Вы правы и не правы. Русской да не русской… Правы в том, что Ташкент всегда (в советскую эпоху) был городом, где преобладало русскоязычное население. (Но и это – весьма приблизительная правда: и татары, и армяне, и греки, и корейцы ташкентские русским языком владели, и очень хорошо, но сплошь да рядом дома, в семье говорили на родном языке. Так что «русскоязычность» эта весьма половинчата). Многие евреи дома говорили на идиш. Например, мои бабка с дедом… Ташкент был Вавилоном, той самой чудесной «провинцией у моря», южной колонией, где выживать было и легче, и унизительней. Разговор не на два абзаца, я об этом сейчас роман пишу.
География, климат, национальное окружение во многом формирует психологию человека.
Детали, обиходные мелочи, привычки и уклад местности – формуют нас, как глину. Конечно, учились мы в русских школах, на русском языке. Но российские ребята на тетрадках пририсовывали трубки и кепки Лермонтову, Пушкину и Тургеневу, а мы – Фуркату, Низами и Навои. Разница?
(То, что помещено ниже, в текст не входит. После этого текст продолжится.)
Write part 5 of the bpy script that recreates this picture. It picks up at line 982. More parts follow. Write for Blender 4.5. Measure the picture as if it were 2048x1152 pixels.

Российские дети какие считалочки выпевали? «На златом крыльце сидели…». А мы:«Дэвушка, дэвушка, какой ты красывый:
Палавына красный нос, палавына сыный.
Дэвушка, дэвушка, какой ты хароший:
У нас есть адын ишак, на тибя пахожий!»
Когда первая моя повесть была напечатана в московском журнале и проиллюстрирована московским художником, я была шокирована тем, что на рисунке, за спиной бегущей героини, над магазином художник нарисовал надпись: «Овощи-фрукты», что было неправдой в моем восприятии: над магазином должно быть написано: «Сабзавот ва мевалар». Вот вам и русскоязычность нашего сознания. Вот вам и доминирование русской культуры.
Но почему сейчас мне легче, чем многим, произносить всегда сакраментальное слово «еврей»? Потому что выросла я в разноязыкой и пестроплеменной колонии великой империи, где Цезарь был далеко и высоко, а пузатый наместник близко, а потому был более понятным и менее страшным. На нас Рим не давил так сильно. Вернее, давил, но по-другому. Недаром многие ссыльные, отбыв свои сроки под Беговатом, под Ургенчем, – оставались доживать в Ташкенте. С одной стороны – большой город с изрядной долей культурного русского населения, с другой стороны: тепло, солнце… и чу-уточку больше воздуха, чем в столицах.
Увы, – прежнего Ташкента больше нет…А что прежнее – есть?
Как – что? Человек со всеми его потрохами: любовью, одиночеством, беспокойством, тщеславием, желанием бежать до горизонта, высунув язык, ужасом перед надвигающейся смертью, жаждой счастья, – человек, не изменившийся ни на йоту в главных, кардинальных своих параметрах. Так что, мы не в проигрыше. Мы даже в прибыли: основное наше с вами писательское хозяйство осталось, слава Богу, при нас.